Prince George's County Executive Rushern L. Baker (Nikki Kahn/The Washington Post)

After months of behind-the-scenes maneuvering, Prince George’s County Executive Rushern L. Baker III (D) is publicly appealing to voters to loosen term-limit restrictions by voting for Question J on the November ballot.

Baker made his pitch Tuesday in an e-mail from his campaign, urging county voters to “not squander our opportunity to make” Maryland Lt. Gov. Anthony Brown (D) — a man he has known for 20 years — the next state governor.

The county executive pivoted from praising Brown to what he called a second “critical” decision: A ballot referendum asking for voter approval to allow the executive and County Council to serve three instead of the current two terms in office.

“We are the only jurisdiction in the region that limits the terms of its elected officials. This is significant,” the message said. “Many of the differences we see between our County and other jurisdictions . . . are tied to the fact that the leaders of other jurisdictions have spent years building influence in the region.”

The choices voters make will influence the county’s future, Baker said.

Brown, who began his political career as a delegate in Prince George’s, is locked in a surprisingly tight battle with Republican Larry Hogan for the governorship.

With voter turnout among African Americans expected around 25 percent, Brown has solicited the help of big names, including President Obama, to encourage black voters — a high concentration of whom live in the county — to turn out.

Their votes could give Brown a needed edge over his opponent. A win for him could pay off for Prince George’s in garnering state support for economic development, school construction money and transportation needs, officials have said.

If Brown’s election is one key to Prince George’s progress, then extending term limits is the other, according to Baker, who said term limits have been a disadvantage since 1992.

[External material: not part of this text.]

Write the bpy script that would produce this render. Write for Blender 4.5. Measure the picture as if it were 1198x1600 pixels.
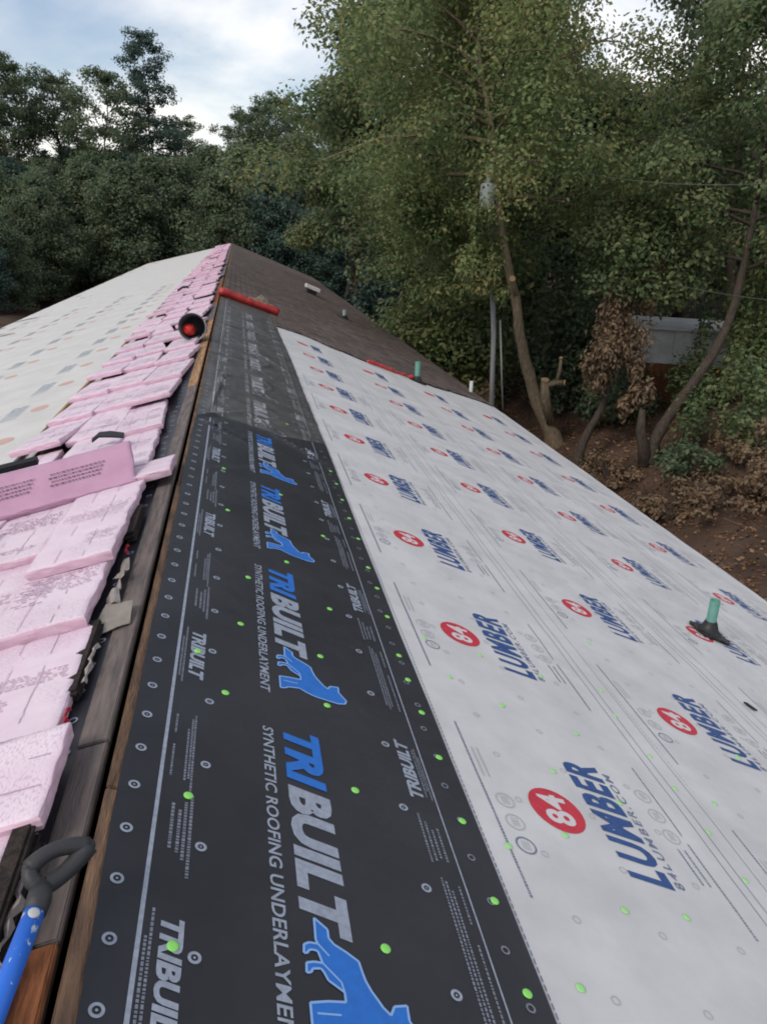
import bpy, bmesh, math, random
import numpy as np
from mathutils import Vector, Matrix
from mathutils.noise import noise as pnoise

for o in list(bpy.data.objects):
    bpy.data.objects.remove(o)
SC = bpy.context.scene
COL = SC.collection
RD = math.radians

# ------------------------------------------------------------------ camera
CAMZ = 6.3
CAM = np.array([0.358, 0.0, CAMZ])
FPX, CX, CY = 1200.0, 599.0, 800.0            # focal length and centre in pixels of the 1198 x 1600 photograph
EPS = 0.04
Yc = np.array([371 - CX, CY - 350, FPX]); Yc /= np.linalg.norm(Yc)
u0 = np.array([math.sin(EPS), math.cos(EPS), 0.0])
Uc = u0 + np.array([0, 0, -(u0 @ Yc) / Yc[2]]); Uc /= np.linalg.norm(Uc)
Xc = np.cross(Yc, Uc)
if Xc[0] < 0: Xc = -Xc
# columns of the rotation: world images of camera right, up, back
cr = Vector((Xc[0], Yc[0], Uc[0])); cu = Vector((Xc[1], Yc[1], Uc[1])); cf = Vector((Xc[2], Yc[2], Uc[2]))
cam = bpy.data.cameras.new('camera')
cam.sensor_fit = 'VERTICAL'
cam.angle_y = 2 * math.atan(800 / FPX)
cam.clip_start = 0.05
cam.clip_end = 5000
camo = bpy.data.objects.new('camera', cam); COL.objects.link(camo)
camo.matrix_world = Matrix(((cr.x, cu.x, -cf.x, CAM[0]), (cr.y, cu.y, -cf.y, CAM[1]), (cr.z, cu.z, -cf.z, CAM[2]), (0, 0, 0, 1)))
SC.camera = camo

# ------------------------------------------------------------------ sky and sun
SUN_EL, SUN_AZ = 44.0, 235.0                    # behind the camera to the left, veiled by cloud
W = bpy.data.worlds.new('World'); SC.world = W; W.use_nodes = True
nt = W.node_tree; N = nt.nodes; LK = nt.links
for n in list(N): N.remove(n)
out = N.new('ShaderNodeOutputWorld'); bg = N.new('ShaderNodeBackground'); bg.inputs['Strength'].default_value = 0.145
sky = N.new('ShaderNodeTexSky'); sky.sky_type = 'NISHITA'; sky.sun_disc = False
sky.sun_elevation = RD(SUN_EL); sky.sun_rotation = RD(SUN_AZ); sky.air_density = 1.0; sky.dust_density = 1.5; sky.ozone_density = 1.0
tc = N.new('ShaderNodeTexCoord')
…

But instead of taking the debate to voters, Baker and the Council have remained largely silent on the issue. Advocating for the ballot referendum looks terrible for officials who would benefit directly from voter approval of the question.

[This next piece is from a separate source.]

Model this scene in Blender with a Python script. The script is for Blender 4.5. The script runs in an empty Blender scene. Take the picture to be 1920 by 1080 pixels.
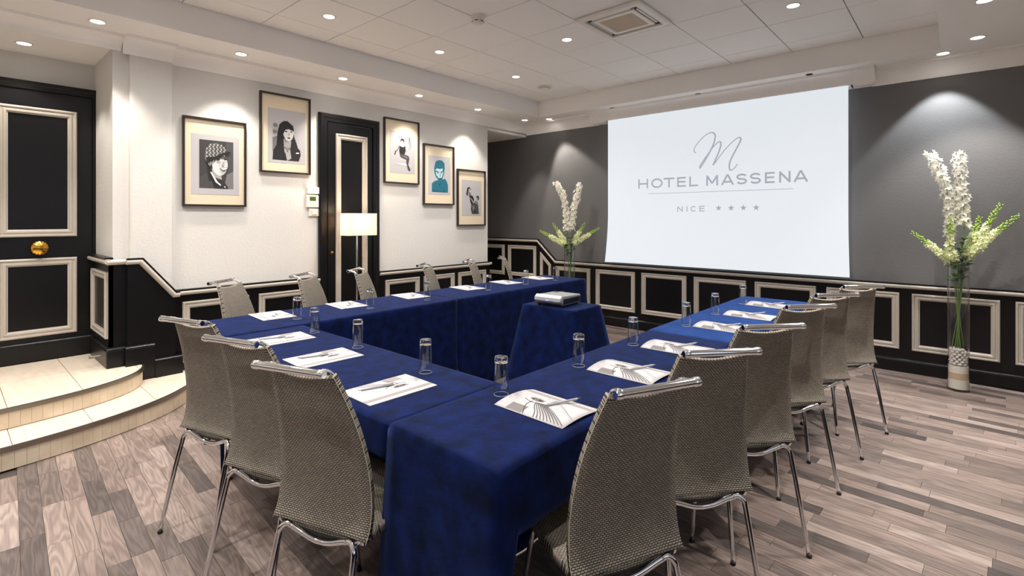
import bpy, bmesh, math, random
from mathutils import Vector, Matrix
random.seed(7)
C = bpy.context.scene.collection
PI = math.pi

# ------------------------------------------------------------------ camera
CAM_H = 1.40
FW = Vector((-.663, .749, 0)).normalized()          # viewing direction, level
cd = bpy.data.cameras.new('camera')
cd.sensor_width = 36.0
cd.lens = 948.0 / 1920.0 * 36.0
cd.shift_y = -130.0 / 1920.0
cd.clip_start = 0.05
cam = bpy.data.objects.new('camera', cd)
C.objects.link(cam)
cam.location = (0, 0, CAM_H)
cam.rotation_euler = (PI / 2, 0, math.atan2(-FW.x, FW.y))
bpy.context.scene.camera = cam

# ------------------------------------------------------------------ world, exposure
w = bpy.data.worlds.new('world')
bpy.context.scene.world = w
w.use_nodes = True
w.node_tree.nodes['Background'].inputs[0].default_value = (.6, .7, .85, 1)
w.node_tree.nodes['Background'].inputs[1].default_value = 1.2
vs = bpy.context.scene.view_settings
vs.view_transform = 'Standard'
vs.look = 'None'
vs.gamma = 1.0
vs.use_curve_mapping = False
vs.exposure = 0.42

# light levels (watts) used by the lamp builders further down
P_TILE = 78.0      # recessed lights in the tiled ceiling
P_SOFF = 46.0       # recessed lights in the left soffit
P_RIGHT = 95.0     # recessed lights in the right soffit and over the flowers
WARM = (1.0, .92, .83)
COOL = (1.0, .95, .90)
BULB = 14.0
SCREEN_E = 0.58

# ------------------------------------------------------------------ materials
def lin(r, g, b):
    f = lambda c: (c / 255 / 12.92) if c / 255 <= .04045 else ((c / 255 + .055) / 1.055) ** 2.4
    return (f(r), f(g), f(b), 1)


def mat(name, col, rough=.5, metal=0.0, **kw):
    m = bpy.data.materials.new(name)
    m.use_nodes = True
    b = m.node_tree.nodes['Principled BSDF']
    b.inputs['Base Color'].default_value = col
    b.inputs['Roughness'].default_value = rough
    b.inputs['Metallic'].default_value = metal
    for k, v in kw.items():
        b.inputs[k.replace('_', ' ')].default_value = v
    return m


def nodes(m):
    nt = m.node_tree
    return nt, nt.nodes['Principled BSDF']


def N(nt, t, **kw):
    n = nt.nodes.new(t)
    for k, v in kw.items():
        setattr(n, k, v)
    return n


def bump(m, scale, strength, dist=.01, detail=4, kind='noise', coord='Object', stretch=None):
    nt, b = nodes(m)
    tc = N(nt, 'ShaderNodeTexCoord')
    src = tc.outputs[coord]
    if stretch:
        mp = N(nt, 'ShaderNodeMapping')
        mp.inputs['Scale'].default_value = stretch
        nt.links.new(src, mp.inputs[0])
        src = mp.outputs[0]
    t = N(nt, 'ShaderNodeTexNoise')
    t.inputs['Scale'].default_value = scale
    t.inputs['Detail'].default_value = detail
    nt.links.new(src, t.inputs['Vector'])
    bp = N(nt, 'ShaderNodeBump')
    bp.inputs['Strength'].default_value = strength
    bp.inputs['Distance'].default_value = dist
    nt.links.new(t.outputs['Fac'], bp.inputs['Height'])
    nt.links.new(bp.outputs[0], b.inputs['Normal'])
    return t


def mottle(m, c1, c2, scale, detail=5, lo=.35, hi=.65, stretch=None):
    nt, b = nodes(m)
    tc = N(nt, 'ShaderNodeTexCoord')
    src = tc.outputs['Object']
    if stretch:
        mp = N(nt, 'ShaderNodeMapping')
        mp.inputs['Scale'].default_value = stretch
        nt.links.new(src, mp.inputs[0])
        src = mp.outputs[0]
    t = N(nt, 'ShaderNodeTexNoise')
    t.inputs['Scale'].default_value = scale
    t.inputs['Detail'].default_value = detail
    nt.links.new(src, t.inputs['Vector'])
    r = N(nt, 'ShaderNodeValToRGB')
    r.color_ramp.elements[0].position = lo
    r.color_ramp.elements[0].color = c1
    r.color_ramp.elements[1].position = hi
    r.color_ramp.elements[1].color = c2
    nt.links.new(t.outputs['Fac'], r.inputs[0])
    nt.links.new(r.outputs[0], b.inputs['Base Color'])


M = {}
M['plaster'] = mat('white plaster', lin(219, 216, 211), .75)
bump(M['plaster'], 55, .22, .010, 6)
M['grey_wall'] = mat('grey plaster', lin(104, 103, 103), .6)
bump(M['grey_wall'], 60, .15, .008, 6)
M['soffit'] = mat('soffit paint', lin(246, 243, 239), .8)
M['tile'] = mat('ceiling tile', lin(243, 240, 236), .9)
bump(M['tile'], 260, .25, .004, 3)
M['void'] = mat('ceiling grid backing', lin(120, 112, 104), .9)  # even tone of the slab behind the tile joints
M['black'] = mat('black lacquered wood', lin(13, 12, 14), .32, Specular_IOR_Level=.35)
bump(M['black'], 30, .06, .004, 3)
M['cream'] = mat('silvery cream moulding', lin(184, 176, 165), .35)
M['chrome'] = mat('chrome', (.82, .83, .85, 1), .07, 1.0)
M['steel'] = mat('brushed steel nosing', lin(150, 143, 134), .35, 1.0)
M['brass'] = mat('polished brass', lin(226, 172, 70), .18, 1.0)
M['rubber'] = mat('black plastic', lin(18, 18, 19), .5)
M['stone'] = mat('beige floor tile', lin(226, 209, 186), .35)
mottle(M['stone'], lin(208, 194, 176), lin(222, 209, 192), 6, 4, .3, .7, (1, 5, 1))
M['riser'] = mat('beige riser tile', lin(220, 201, 172), .5)
mottle(M['riser'], lin(206, 188, 163), lin(220, 204, 180), 9, 4)
M['frame'] = mat('dark wood picture frame', lin(42, 33, 28), .4)
M['matboard'] = mat('cream mat board', lin(228, 212, 184), .85)
M['paper'] = mat('white paper', lin(186, 183, 185), .75)
M['pane'] = mat('picture glass', (1, 1, 1, 1), .03)
M['white'] = mat('white plastic', lin(232, 226, 216), .4)
M['lcd'] = mat('green display', lin(70, 92, 40), .3)
M['silver'] = mat('silver plastic', lin(176, 178, 182), .32, .35)
M['dark'] = mat('dark grey plastic', lin(28, 28, 31), .4)
M['grille'] = mat('beige air grille', lin(214, 200, 180), .6)
M['pebble'] = mat('white pebble', lin(225, 218, 212), .6)
M['sand_w'] = mat('white sand', lin(232, 226, 216), .9)
M['sand_b'] = mat('beige sand', lin(205, 178, 148), .9)
for k in ('sand_w', 'sand_b'):
    bump(M[k], 300, .5, .003, 2)
M['stem'] = mat('green stem', lin(96, 128, 52), .5)
M['leaf'] = mat('green leaf', lin(74, 112, 36), .5)
M['petal'] = mat('white petal', lin(247, 243, 228), .6, Subsurface_Weight=.15)
M['petal_y'] = mat('pale yellow green petal', lin(236, 240, 190), .6, Subsurface_Weight=.15)
for k_, c_ in (('petal', (1, .99, .93, 1)), ('petal_y', (.95, .98, .72, 1))):
    nt_, b_ = nodes(M[k_])
    t_n = N(nt_, 'ShaderNodeBsdfTranslucent')
    t_n.inputs[0].default_value = c_
    m_n = N(nt_, 'ShaderNodeMixShader')
    m_n.inputs[0].default_value = .45
    nt_.links.new(b_.outputs[0], m_n.inputs[1])
    nt_.links.new(t_n.outputs[0], m_n.inputs[2])
    nt_.links.new(m_n.outputs[0], nt_.nodes['Material Output'].inputs[0])
M['bud'] = mat('green bud', lin(160, 196, 74), .55)
M['table'] = mat('dark table laminate', lin(40, 36, 34), .45)


def glass_mat(name, tint=(1, 1, 1, 1), rough=0.0, ior=1.45):
    m = mat(name, tint, rough)
    nt, b = nodes(m)
    b.inputs['Transmission Weight'].default_value = 1.0
    b.inputs['IOR'].default_value = ior
    return m


M['solid_glass'] = glass_mat('clear solid glass')


def thin_glass():
    m = bpy.data.materials.new('clear thin glass')
    m.use_nodes = True
    nt = m.node_tree
    nt.nodes.remove(nt.nodes['Principled BSDF'])
    tr = N(nt, 'ShaderNodeBsdfTransparent')
    tr.inputs[0].default_value = (.985, .99, .988, 1)
    gl = N(nt, 'ShaderNodeBsdfGlossy')
    gl.inputs['Roughness'].default_value = .02
    lw = N(nt, 'ShaderNodeLayerWeight')
    lw.inputs['Blend'].default_value = .5
    pw = N(nt, 'ShaderNodeMath', operation='POWER')
    pw.inputs[1].default_value = 2.6
    nt.links.new(lw.outputs['Facing'], pw.inputs[0])
    fr = N(nt, 'ShaderNodeMath', operation='MULTIPLY_ADD')
    fr.inputs[1].default_value = .75
    fr.inputs[2].default_value = .05
    nt.links.new(pw.outputs[0], fr.inputs[0])
    mx = N(nt, 'ShaderNodeMixShader')
    nt.links.new(fr.outputs[0], mx.inputs[0])
    nt.links.new(tr.outputs[0], mx.inputs[1])
    nt.links.new(gl.outputs[0], mx.inputs[2])
    nt.links.new(mx.outputs[0], nt.nodes['Material Output'].inputs[0])
    return m


M['glass'] = thin_glass()
M['glass_glint'] = mat('glass edge with glint in its colour', (.95, .98, .98, 1), .12, Transmission_Weight=.55)  # whitish colour stands in for light caught on the rim


def emit(name, col, s):
    m = bpy.data.materials.new(name)
    m.use_nodes = True
    nt = m.node_tree
    b = nt.nodes['Principled BSDF']
    b.inputs['Base Color'].default_value = (0, 0, 0, 1)
    b.inputs['Emission Color'].default_value = col
    b.inputs['Emission Strength'].default_value = s
    b.inputs['Roughness'].default_value = .6
    return m


M['bulb'] = emit('glowing lamp face', (1, .95, .88, 1), BULB)
M['screen'] = emit('lit projection screen', (.88, .94, 1.0, 1), SCREEN_E)
nodes(M['screen'])[1].inputs['Base Color'].default_value = (.22, .22, .22, 1)
M['screen_ink'] = emit('projected grey lettering', lin(186, 186, 199), 1.0)
nodes(M['screen_ink'])[1].inputs['Emission Strength'].default_value = .54
nodes(M['screen_ink'])[1].inputs['Base Color'].default_value = (.10, .10, .11, 1)

# velvet: brushed blue pile, sheen towards grazing
def velvet(name, c1, c2):
    m = mat(name, c2, .85)
    mottle(m, c1, c2, 14, 8, .3, .72)
    nt, b = nodes(m)
    b.inputs['Sheen Weight'].default_value = .12
    b.inputs['Sheen Roughness'].default_value = .4
    b.inputs['Sheen Tint'].default_value = (.25, .4, 1, 1)
    b.inputs['Specular IOR Level'].default_value = .1
    t = N(nt, 'ShaderNodeTexNoise')
    t.inputs['Scale'].default_value = 60
    t.inputs['Detail'].default_value = 4
    tc = N(nt, 'ShaderNodeTexCoord')
    nt.links.new(tc.outputs['Object'], t.inputs['Vector'])
    bp = N(nt, 'ShaderNodeBump')
    bp.inputs['Strength'].default_value = .25
    bp.inputs['Distance'].default_value = .004
    nt.links.new(t.outputs['Fac'], bp.inputs['Height'])
    nt.links.new(bp.outputs[0], b.inputs['Normal'])
    return m


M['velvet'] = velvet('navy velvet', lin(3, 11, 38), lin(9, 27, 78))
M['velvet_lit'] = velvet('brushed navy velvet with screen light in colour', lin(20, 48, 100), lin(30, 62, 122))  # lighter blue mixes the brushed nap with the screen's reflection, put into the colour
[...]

Ask any current Council member keeping their seat or those poised to take office and they all agree the question of term limits should be up to voters. But they will not elucidate their personal opinions on the matter publicly.

Baker swayed the Democratic Central Committee, which is responsible for distributing the party’s general election sample ballot, to endorse — something they haven’t done in years — a “yes” vote on Question J.

The controversy divided the committee and some members attempted to block the vote. But their efforts were fruitless.

The mailers reached nearly 430,000 Prince George’s homes last week, listing the Democratic Party’s suggested candidates and the ballot question letters, A through J, with large red checks running down the “Yes” column.

But there was no text explaining the content of each referendum item. Voters will have to refer to the official state sample ballot to learn more about each question.

“This is why your vote is so important,” Baker’s message ended.